By Cindy Ioriatti, Admin and Beyond, LLC
Posted: April 6, 2011
If there is one thing we know how to do, as a business community, it's come up with buzz words.
Over the last few years outsourcing has become big business. The following, although loosely defined, are some of the more common terms associated with outsourcing.
Virtual Assistance (VA): An individual, or group of individuals who, generally, provide some variety of back-office or front-office support for small to mid-sized businesses and entrepreneurs from a virtual location, such as the Internet.
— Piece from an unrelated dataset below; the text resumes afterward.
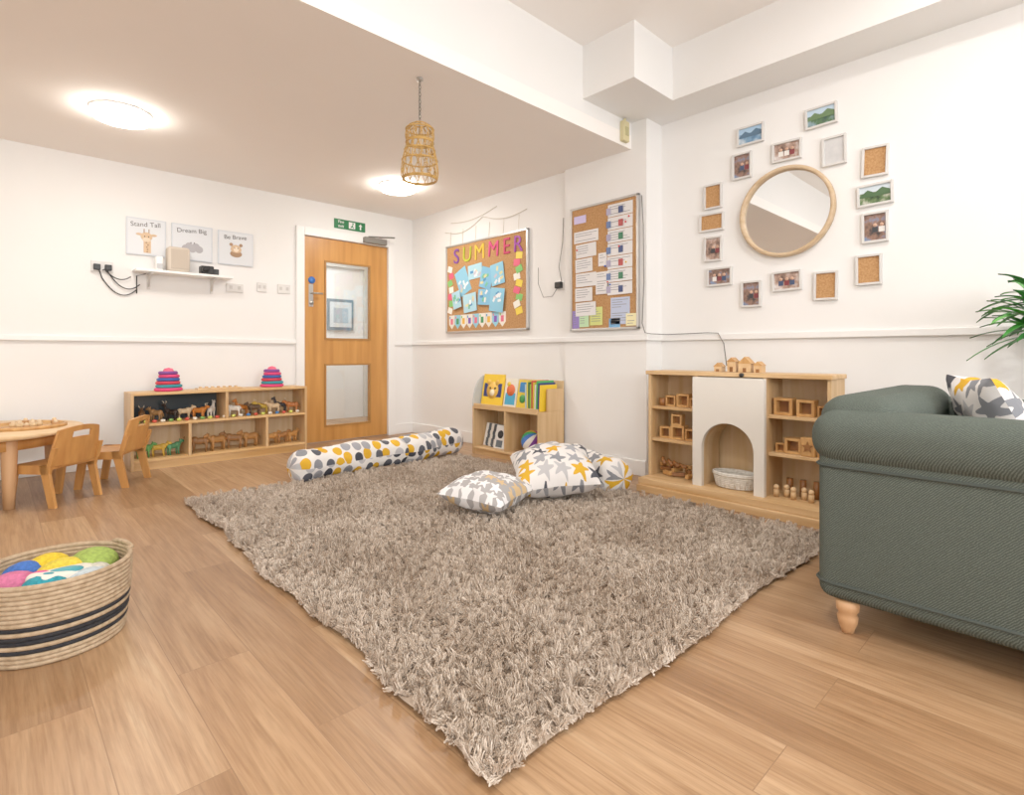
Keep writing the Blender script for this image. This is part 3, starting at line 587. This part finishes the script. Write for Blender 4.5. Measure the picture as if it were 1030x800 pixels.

Business Process Outsourcing (BPO): Involves the contracting of the operations and responsibilities of specific business functions (or processes) to a third-party service provider outside the company, replacing in-house labor.
Offshoring: Relocation of entire processes, or segments of processes, functions, or a discrete piece of work, outside the boundaries of the US. Work may be performed by a sister company within the global corporation or contracted out to another firm.
Knowledge Process Outsourcing (KPO): Outsourcing for specialized skills, generally scientists, doctors and lawyers
Legal Process Outsourcing (LPO): Law firms outsourcing some of their legal needs. Mostly secretarial or research.
Back Office Outsourcing: Includes internal business functions such as human resources or finance and accounting
Front Office Outsourcing: Includes customer-related services such as contact center services.
Homesourcing (also known as homeshoring): "The transfer of service industry employment from offices to home-based employees with appropriate telephone and Internet facilities." Homesourcing is best thought of as a combination of outsourcing and telecommuting. Can be independent contractors but generally it is hired employees working from home.
Offshoring: Relocating of a whole or piece of a process, function, or a discrete piece of work outside the boundaries of the US. Work is performed either by a sister company within the global corporation or it is contracted out to another firm.
Onshoring: Any direct investment into the domestic marketplace by a domestic company.
Nearshorting: Is a domestic company investing outside the country, but into a neighboring or “near” country. Example – Mexico or Canada, part of the Americas as a whole when considering the entire world.
Inshoring: Refers to an investment by a foreign company into the US. Also called an inbound foreign direct investment.
Global Sourcing: Finding the most cost efficient location for manufacturing a product, regardless where that location might be.
Ruralsourcing: Small towns need jobs and they offer a cheaper cost of living than urban centers. Rates can be as much as 25% to 50% lower than comparable skills in urban areas.
Domestic Sourcing: Keeping your outsourcing needs within your country. Used by Rural Sourcing Inc, but not (T)
Internal Sourcing: Purchasing products and services within your company.
External Sourcing: Purchasing products or services outside your company, from a third party.
Confusing as it may seem, these are all just terms for new and different ways of getting the job done. The method you choose is up to you, but now you know the facts to help you make a more educated decision.